9.プロトタイピングを実施する際の注意点

9-1.目的を曖昧にしたまま進めない

プロトタイピングでは繰り返し検証することが大切ですが、目的が曖昧な状態で進めないように注意してください。
何のためにプロトタイピングを実施するのか明確になっていないと、試作品をつくることが目的になってしまうことがあります。

また、目的がはっきりしないまま検証に進んだ結果、必要なテストを予定どおり実施できなかったり、本来求めていたようなフィードバックが得られなかったりするケースも少なくありません。どのような項目で検証をするのかあらかじめ整理しておくと、目的を明確に定めやすくなるでしょう。

9-2.コストや時間をかけすぎない

試作品を作成する際は、あまりコストや時間をかけすぎないように注意してください。より顧客のニーズを満たした新商品・サービスを開発するには、プロトタイピングによって何度も繰り返し検証を行う必要があります。
そのためには、スピード感をもって短納期かつ小規模で試作品をつくることが大切です。試作品の段階で完璧な状態を目指すと時間がかかってしまうため、失敗を前提として取り組み、フィードバックの内容を取り入れながら改善を繰り返していきましょう。

9-3.顧客の要求をすべて取り入れない

試作品を作成する際、顧客からの要求を取り入れすぎないことも非常に大切です。プロトタイピングによるフィードバックは重要な情報ですが、すべての要求を取り入れていくと、開発に膨大な時間やコストがかかってしまいます。
また、顧客の意見や要求は主観が入っていることも多く、鵜呑みにし過ぎた結果、本来の目的からズレてしまうケースも少なくありません。
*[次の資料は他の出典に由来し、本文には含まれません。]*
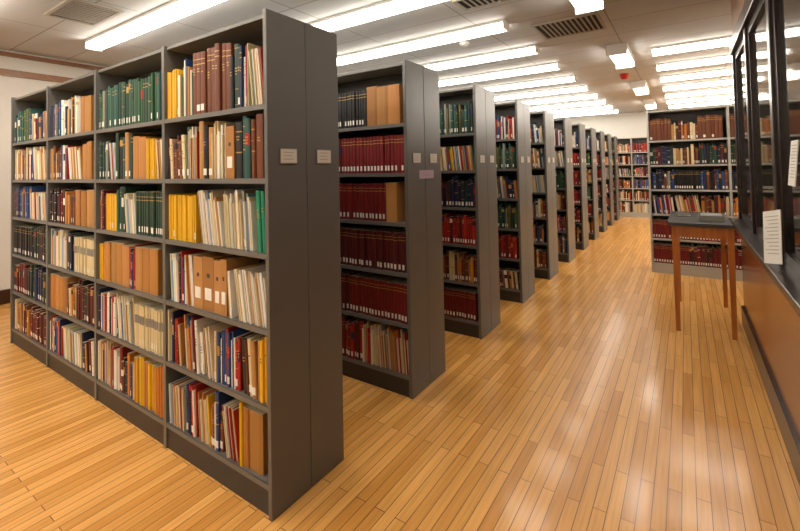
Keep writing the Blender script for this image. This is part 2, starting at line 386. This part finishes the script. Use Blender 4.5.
def fill(xa,xb,yf,k,runs,group,indiv_ok=True,hs=1.0,zoff=0.0,cut=None):
    z=ZK[k]+.0006; x=xa+.002; xb=xb-.002; tot=sum(r[0] for r in runs); span=xb-x; acc=0
    hmax=.37 if k==0 else .300
    for fr,sn in runs:
        acc+=fr/tot; xend=(xa+span*acc); st=STY[sn]
        if st is None: x=xend; continue
        ang=0; first=True
        if st.get('lean') and random.random()<st['lean']: ang=random.uniform(.05,.17) if st['w'][1]<.02 else random.uniform(.04,.10)
        while True:
            w=random.uniform(*st['w']); h=min(random.uniform(*st['h'])*hs,hmax)
            if ang and first: xx=x+h*math.sin(ang)+.004
            else: xx=x
            foot=w/math.cos(ang)+.0006
            if xx+foot>xend: break
            if ang: h=min(h,(hmax+.003-w*math.sin(ang))/math.cos(ang))
            cn=random.choice(st['cols']); col=jit(C[cn],.06 if st.get('ser') else .2)
            if ang and not first: h=min(h,h0*1.02)
            if first: h0=h
            d=min(.195,max(.12,h*.72))
            if st.get('box'): d=.195
            ind=indiv_ok and NIND[0]<CAP and (cut is None or xx>cut)
            place_book(xx,yf+.014+random.uniform(0,.014),z,w,h,d,col,cn,st,ang,ind,group)
            x=xx+foot+random.uniform(0,.0006); first=False
        if ang: x+=.003
def bay(n,s): 
    a=-(s+1)*S+(.025 if s==3 else .014); b_=-s*S-(.025 if s==0 else .014); return a,b_
R0S1=[[(.15,'yell'),(.16,'thinc'),(.42,'brownbig'),(.1,'dark'),(.07,'rwb'),(.14,'thin')],
 [(.22,'browns'),(.10,'bkbig'),(.06,'thin'),(.14,'bkbig'),(.12,'cream'),(.14,'boxs'),(.22,'bkbig')],
 [(.36,'yell'),(.04,'thinc'),(.24,'cream'),(.3,'cream'),(.12,'seag')],
 [(.14,'cream'),(.08,'rwb'),(.08,'thin'),(.26,'box'),(.1,'boxs'),(.08,'mix'),(.28,'cream')],
 [(.12,'rwb'),(.06,'thin'),(.22,'mix'),(.12,'cream'),(.25,'rwb'),(.16,'mix'),(.1,'oran')],
 [(.2,'thin'),(.12,'rwb'),(.16,'thinc'),(.12,'mix'),(.16,'thin'),(.08,'oran'),(.18,'box')]]
R0S2=[[(.15,'greens'),(.85,'teals')],[(.2,'greens'),(.1,'thin'),(.25,'bkbig'),(.2,'box'),(.12,'yell'),(.1,'cream')],
 [(.12,'browns'),(.2,'yell'),(.12,'teals'),(.15,'cream'),(.4,'gser')],
 [(.1,'yell'),(.4,'box'),(.08,'rwb'),(.4,'box')],
 [(.3,'rwb'),(.25,'cream'),(.4,'creamser')],[(.25,'thinc'),(.3,'mix'),(.4,'oran')]]
R0S3=[[(.25,'blues'),(.3,'mix'),(.15,'cream'),(.3,'box')],[(.3,'browns'),(.15,'rwb'),(.3,'cream'),(.3,'box')],[(.4,'maroons'),(.2,'browns'),(.4,'box')],
 [(.4,'cream'),(.2,'dark'),(.4,'creamser')],[(.4,'box'),(.2,'browns'),(.4,'dark')],[(.3,'rwb'),(.4,'cream'),(.3,'mix')]]
R0S4=[[(.5,'greens'),(.5,'mix')],[(.6,'mix'),(.4,'cream')],[(.5,'blues'),(.5,'thinc')],[(.5,'bkser'),(.5,'dark')],[(.5,'maroons'),(.5,'dark')],[(.5,'browns'),(.5,'maroons')]]
R1=[[(.58,'bkser'),(.32,'box')],[(.35,'dark'),(.65,'redser')],[(.76,'redser'),(.18,'box')],[(.3,'bkser'),(.7,'marser')],[(.4,'marser'),(.6,'redser')],[(.55,'reds'),(.15,'thinc'),(.3,'thin')]]
a,b_=bay(0,0)
for k in range(6): fill(a,b_,0,k,R0S1[k],'books in the end bay of the front row',hs=1.12 if k==0 else 1.03)
for k in range(6): fill(a,b_,P,k,R1[k],'books in the end bay of the second row',cut=-.62,hs=1.06)
a2,b2=bay(0,1)
for k in (5,4,3,2,1,0): fill(a2,b2,0,k,R0S2[k],'books in the second bay of the front row')
for s,R in ((2,R0S3),(3,R0S4)):
    a2,b2=bay(0,s)
    for k in range(6): fill(a2,b2,0,k,R[k],'',False)
ROWS=[
 [['dark','greens'],['cream','thinc'],['maroons','dark'],['reds'],['cream','browns'],['redser']],
 [['mix','rwb'],['cream','greens'],['mix'],['browns','greens'],['rwb','reds'],['mix']],
 [['blues','mix'],['mix'],['blues','cream'],['thinc','mix'],['mix'],['blues','browns']],
 [['rwb'],['mix','cream'],['reds','greens'],['browns'],['mix','mix'],['mix']],
 [['mix'],['reds'],['reds'],['mix','reds'],['maroons'],['mix']]]
for n in range(2,NR):
    R=ROWS[min(n-2,4) if n<7 else (n*3)%5]
    for k in range(6): fill(a,b_,n*P,k,[(1.0/len(R[k]),q) for q in R[k]],'',False)
SIDE=[['brownbig','browns','brownbig'],['dark','browns','dark'],['blues','bkser','blues'],['rwb','thinc','browns'],['redser','reds'],['redser','maroons']]
for k,R in enumerate(SIDE):
    for s in range(3):
        fill(XS+s*S+(.025 if s==0 else .014),XS+(s+1)*S-(.025 if s==2 else .014),YS,k,[(1,q) for q in (R if s==0 else R[::-1])],'',False)
for k in range(6):
    for s in range(2):
        fill(1.2-(s+1)*S+.025,1.2-s*S-.025,12.4,k,[(1,random.choice(['reds','mix','cream','blues','browns','cream'])),(1,'mix')],'',False)
me=bpy.data.meshes.new('shelved_books'); me.from_pydata(STUFF['v'],[],STUFF['f']); me.update(); set_col(me,STUFF['c']); me.materials.append(M_book)
o=bpy.data.objects.new('shelved_books',me); COL.objects.link(o); o['kind']='stuff'; tag(o,'hundreds of mixed cloth-bound books filling the library shelves','books')

# ---------------------------------------------------------------- table
TX0,TX1,TY0,TY1,TZ=1.425,1.875,3.38,4.4,.985
e=thing('table',((TX0+TX1)/2,(TY0+TY1)/2,0),'tall slim wooden table with dark grey top beside panelling','table')
mk('table_top',[(TX0-.03,TX1+.0,TY0-.02,TY1+.02,TZ-.03,TZ)],M_tabtop,parent=e,bevel=.004)
mk('apron',[(TX0+.03,TX1-.03,TY0+.008,TY0+.026,TZ-.13,TZ-.03),(TX0+.03,TX1-.03,TY1-.026,TY1-.008,TZ-.13,TZ-.03),(TX0+.008,TX0+.026,TY0+.03,TY1-.03,TZ-.13,TZ-.03),(TX1-.026,TX1-.008,TY0+.03,TY1-.03,TZ-.13,TZ-.03)],M_tablew,parent=e)
for (x,y) in ((TX0,TY0),(TX1-.045,TY0),(TX0,TY1-.045),(TX1-.045,TY1-.045)):
    bm=bmesh.new(); cx,cy=x+.0225,y+.0225
    rings=[]
    for (z,r) in ((0,.017),(TZ-.16,.024),(TZ-.03,.024)):
        rings.append([bm.verts.new((sx*r,sy*r,z)) for sx,sy in ((-1,-1),(1,-1),(1,1),(-1,1))])
    for p,q in zip(rings,rings[1:]):
        for i in range(4): bm.faces.new((p[i],p[(i+1)%4],q[(i+1)%4],q[i]))
    bm.faces.new(rings[0][::-1]); bm.faces.new(rings[-1])
    me=bpy.data.meshes.new('leg'); bm.to_mesh(me); bm.free(); me.materials.append(M_tablew)
    l=bpy.data.objects.new('leg',me); l.parent=e; l.location=(cx-e.location.x,cy-e.location.y,0); COL.objects.link(l)
e=thing('card_tray',(1.73,3.65,TZ+.001),'small grey open tray holding slips on the table','tray')
x0,x1,y0,y1,z0=1.63,1.83,3.56,3.74,TZ+.001
mk('tray_body',[(x0,x1,y0,y1,z0,z0+.008),(x0,x0+.006,y0,y1,z0+.008,z0+.05),(x1-.006,x1,y0,y1,z0+.008,z0+.05),(x0+.006,x1-.006,y0,y0+.006,z0+.008,z0+.05),(x0+.006,x1-.006,y1-.006,y1,z0+.008,z0+.05)],M_tray,parent=e)
mk('paper_slips',[(x0+.02,x1-.02,y0+.02+i*.012,y0+.023+i*.012,z0+.008,z0+.062) for i in range(10)],M_paper,parent=e)
e=thing('notebook',(1.52,3.99,TZ+.001),'closed dark notebook lying flat on the table','notebook')
mk('cover',[(1.46,1.58,3.9,4.08,TZ+.001,TZ+.004),(1.46,1.58,3.9,4.08,TZ+.022,TZ+.025),(1.46,1.463,3.9,4.08,TZ+.004,TZ+.022)],M_back,parent=e)
mk('page_block',[(1.464,1.575,3.904,4.076,TZ+.0042,TZ+.0218)],M_pages,parent=e)

# ---------------------------------------------------------------- notices on the partition ledge
def sign(y,z,w,h,tilt,label):
    me=boxes_mesh('paper_notice',[(-.002,.002,-w/2,w/2,0,h)]); me.materials.append(M_paper)
    o=bpy.data.objects.new('paper_notice',me); o.location=(XP-(.06 if tilt else .03),y,z); o.rotation_euler=(math.radians(-10) if tilt else 0,math.radians(5),math.radians(tilt)); COL.objects.link(o); tag(o,label,'notice')
    m2=boxes_mesh('printed_lines',[(-.0026,-.002,-w*.38,w*(.38-.1*(i%3)),h*.88-i*h*.07,h*.88-i*h*.07+.004) for i in range(11)]); m2.materials.append(M_print)
    p=bpy.data.objects.new('printed_lines',m2); p.parent=o; COL.objects.link(p)
sign(1.62,ZL+.017,.17,.27,16,'white printed paper notice leaning on dark window ledge')
sign(1.27,1.42,.14,.20,0,'white printed paper notice taped to dark window')

# ---------------------------------------------------------------- world & camera
w=bpy.data.worlds.new('world'); scene.world=w; w.use_nodes=True
w.node_tree.nodes['Background'].inputs[0].default_value=(.9,.9,1,1); w.node_tree.nodes['Background'].inputs[1].default_value=.3
cx,cy,cz,yaw,pit,rol,f,px,py=1.547,-1.237,1.535,.593,.027,-.021,422.74,400,156.5
F0=Vector((-math.sin(yaw),math.cos(yaw),0)); R0=Vector((math.cos(yaw),math.sin(yaw),0)); U0=Vector((0,0,1))
F=F0*math.cos(pit)+U0*math.sin(pit); U=U0*math.cos(pit)-F0*math.sin(pit)
R=R0*math.cos(rol)+U*math.sin(rol); U=U*math.cos(rol)-R0*math.sin(rol)
U=(U-U.dot(R)*R).normalized(); F=U.cross(R).normalized()
cam=bpy.data.cameras.new('camera'); co=bpy.data.objects.new('camera',cam); COL.objects.link(co)
m=Matrix.Identity(4)
for i in range(3): m[i][0]=R[i]; m[i][1]=U[i]; m[i][2]=-F[i]
m[0][3],m[1][3],m[2][3]=cx,cy,cz
co.matrix_world=m
cam.lens=f*36/800; cam.sensor_width=36; cam.shift_y=-(265.5-py)/800; cam.clip_start=.05
scene.camera=co
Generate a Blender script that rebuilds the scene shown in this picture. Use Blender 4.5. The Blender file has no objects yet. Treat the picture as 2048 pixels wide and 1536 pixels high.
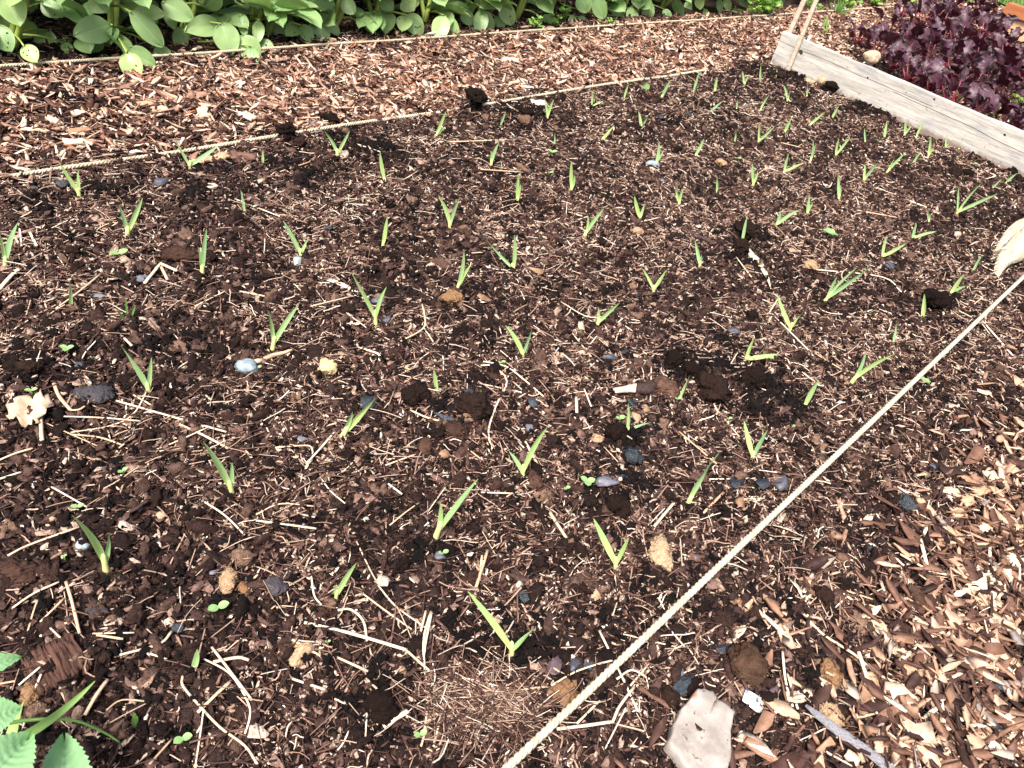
import bpy, math, random
import numpy as np
from mathutils import Vector
R=np.random.RandomState(7); random.seed(11)
C=bpy.context.scene.collection
PI=math.pi
# ------------------------------------------------------------------ camera
F=1580.; HC=.75
CM=np.array([[0.7005986943848681,0.33434037921100196,-0.6303792352665669],[-0.6850886185305667,0.5622148299289351,-0.4632149282653339],[0.19953709977369627,0.7563934134014008,0.6229397643246737]])
CP=np.array([0,0,HC])
def ray(px,py): return CM@np.array([px-1024,-(py-768),-F])
def gz(px,py,z=0.):
    d=ray(px,py); return CP+d*((z-HC)/d[2])
def on_y(px,py,y):
    d=ray(px,py); return CP+d*(y/d[1])
def on_x(px,py,x):
    d=ray(px,py); return CP+d*(x/d[0])
def proj(P):
    c=(np.asarray(P)-CP)@CM; w=np.maximum(-c[...,2],1e-3)
    ok=-c[...,2]>.05
    return np.where(ok,1024+F*c[...,0]/w,-9e3),np.where(ok,768-F*c[...,1]/w,-9e3)
def depth(P): return -float(((np.asarray(P)-CP)@CM)[2])
def m(P,px): return px*depth(P)/F          # size in metres of a length seen as px
# ------------------------------------------------------------------ noise
def hsh(i,j,s): 
    n=(i*374761393+j*668265263+s*982451653)&0x7fffffff
    n=((n^(n>>13))*1274126177)&0x7fffffff
    return ((n^(n>>16))&0xffff)/65535.
def vn(x,y,s=0):
    i=np.floor(x).astype(np.int64); j=np.floor(y).astype(np.int64); u=x-i; v=y-j
    u=u*u*u*(u*(u*6-15)+10); v=v*v*v*(v*(v*6-15)+10)
    return (hsh(i,j,s)*(1-u)+hsh(i+1,j,s)*u)*(1-v)+(hsh(i,j+1,s)*(1-u)+hsh(i+1,j+1,s)*u)*v
def fbm(x,y,s=0,o=3):
    t=0;a=.5
    for k in range(o): t=t+a*vn(x*2**k+k*17.3,y*2**k+k*9.1,s+k); a*=.5
    return t/(1-.5**o)
XP=2.95                         # face of the plank
# dark fresh compost heaps: px, py, radius px, height m
HEAPS=[(1480,775,95,.022),(1415,750,60,.012),(930,815,60,.018),(885,800,45,.012),(1060,232,55,.018),(940,222,26,.03),(735,300,60,.014),
(575,285,28,.022),(600,345,60,.01),(385,400,45,.012),(150,195,75,.012),(60,745,60,.012),(1350,250,45,.018),(1410,215,60,.01),(1640,225,35,.01),
(1590,170,40,.02),(1660,178,40,.02),(1720,195,50,.024),(1760,225,60,.022),(1870,350,40,.018),(1880,610,42,.02),(1500,470,32,.026),(1490,520,30,.014),
(1100,590,50,.012),(1020,415,40,.012),(960,690,30,.014),(1260,870,45,.014),(1230,960,50,.012),(120,130,120,.004),(1540,150,60,.016),
(1900,700,45,.01),(60,400,60,.012),(430,340,40,.014),(230,370,40,.01),(760,1420,50,.008),(1240,1010,36,.01),(1000,1270,60,.008),(1330,1210,70,.008),(1750,130,1,0),(1880,560,30,.018),(1700,180,40,.02),(1950,320,30,.01),(1440,690,40,.008),(900,1110,50,.006),(300,690,60,.006),(1580,1100,40,.006)]
HP=[]
for a,b,r,h in HEAPS:
    P=gz(a,b); HP.append((P[0],P[1],r*depth(P)/F*.85,h*.8))
def heapf(x,y):
    t=np.zeros_like(x); wx=(fbm(x*14,y*14,201,3)-.5)*.10; wy=(fbm(x*14,y*14,207,3)-.5)*.10; x=x+wx; y=y+wy
    for a,b,r,h in HP: t=np.maximum(t,np.exp(-(((x-a)**2+(y-b)**2)/(r*r))**1.3)*(.4+.6*min(1,h/.012) if h else 0))
    return t
def hgt(x,y):
    x=np.asarray(x,float); y=np.asarray(y,float)
    bed=1/(1+np.exp(-(y-.10)/.03))*1/(1+np.exp((y-1.40)/.02))*1/(1+np.exp((x-2.93)/.03))
    h=(fbm(x*4,y*4,1,2)-.5)*.010
    h=h+(fbm(x*22,y*22,3,2)-.5)*(.007+.007*bed)
    g=np.abs(fbm(x*62,y*62,9,3)-.5)*2
    h=h+(g-.35)*(.003+.004*bed)
    h=h+(vn(x*210,y*210,31)-.5)*.0022
    for a,b,r,hh in HP:
        if hh: h=h+hh*np.exp(-((x-a)**2+(y-b)**2)/(r*r))*(.6+.8*fbm(x*40,y*40,5,2))
    # soil drawn up to the back string edge
    h=h+.006*np.exp(-((y-1.395)/.03)**2)*(x<2.9)
    return h-.002
def G(px,py,lift=0.):
    P=gz(px,py)
    for _ in range(4): P=gz(px,py,float(hgt(P[0],P[1]))+lift)
    return P
def hz(x,y): return float(hgt(x,y))
# ------------------------------------------------------------------ object helpers
def mesh(name,V,faces=None,quads=None,tris=None,smooth=False,uv=None,col=None):
    me=bpy.data.meshes.new(name); V=np.asarray(V,np.float32).reshape(-1,3)
    if faces is not None:
        me.from_pydata(V.tolist(),[],faces)
    else:
        L=[];n=0;st=[]
        parts=[]
        if quads is not None and len(quads): parts.append((np.asarray(quads,np.int32),4))
        if tris is not None and len(tris): parts.append((np.asarray(tris,np.int32),3))
        idx=np.concatenate([p.ravel() for p,k in parts]); tot=np.concatenate([np.full(len(p),k,np.int32) for p,k in parts])
        start=np.concatenate([[0],np.cumsum(tot)[:-1]]).astype(np.int32)
        me.vertices.add(len(V)); me.vertices.foreach_set('co',V.ravel())
        me.loops.add(len(idx)); me.loops.foreach_set('vertex_index',idx)
        me.polygons.add(len(tot)); me.polygons.foreach_set('loop_start',start); me.polygons.foreach_set('loop_total',tot)
        me.update(calc_edges=True)
    if smooth: me.polygons.foreach_set('use_smooth',[True]*len(me.polygons))
    if uv is not None:
        l=me.uv_layers.new(name='UVMap'); vi=np.empty(len(me.loops),np.int32); me.loops.foreach_get('vertex_index',vi)
        l.data.foreach_set('uv',np.asarray(uv,np.float32)[vi].ravel())
    me.validate(); me.update()
    return me
def tag(o,label=None,cat=None,group=None,kind=None):
    if label: o['label']=label
    if cat: o['category']=cat
    if group: o['group']=group
    if kind: o['kind']=kind
    return o
def obj(name,me,mat,parent=None,loc=None):
    o=bpy.data.objects.new(name,me); C.objects.link(o)
    if mat is not None and not me.materials: me.materials.append(mat)
    if parent is not None: o.parent=parent
    elif loc is not None: o.location=loc
    return o
def empty(name,loc):
    o=bpy.data.objects.new(name,None); C.objects.link(o); o.location=[float(v) for v in loc]; o.empty_display_size=.02; return o
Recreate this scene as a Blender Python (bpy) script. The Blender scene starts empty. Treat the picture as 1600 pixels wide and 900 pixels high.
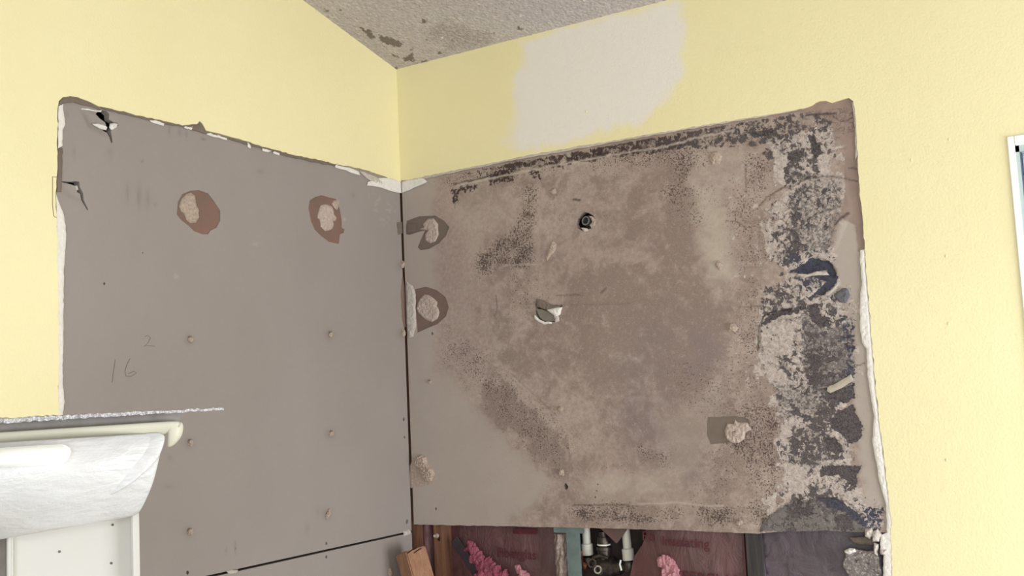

フィードバックのなかから本質的な要求を見極め、本当に必要なものだけを取り入れていくほうがかえって効率的といえるでしょう。

10.まとめ

プロトタイピングは、新商品・サービスを開発する前に完成品に近いプロトタイプを作成し、実際の機能・デザイン・使い心地などを検証するための手法です。

ビジネス市場からフィードバックを得られるため、顧客満足度の高い製品を作りやすいだけでなく、手戻りのリスクが減り開発のスピードが上がったりプロジェクトにかかるコストや時間を短縮できたりといったメリットがあります。
フィードバックから何度も検証を繰り返すことで精度は向上するものの、試作品の精度にこだわりすぎて過剰にリソースを投入したり、顧客の意見を取り入れすぎて本来のコンセプトを見失ったりしないように注意が必要です。

また、プロトタイピングの目的が曖昧になっていると、せっかく試作品を用意してもプロジェクトが失敗につながるおそれがあります。
なぜプロトタイピングを実施するのか、目的を持って取り組むことが大切です。本記事でご紹介した5つのプロセスを参考にしながら、効果的なプロトタイピングを目指してください。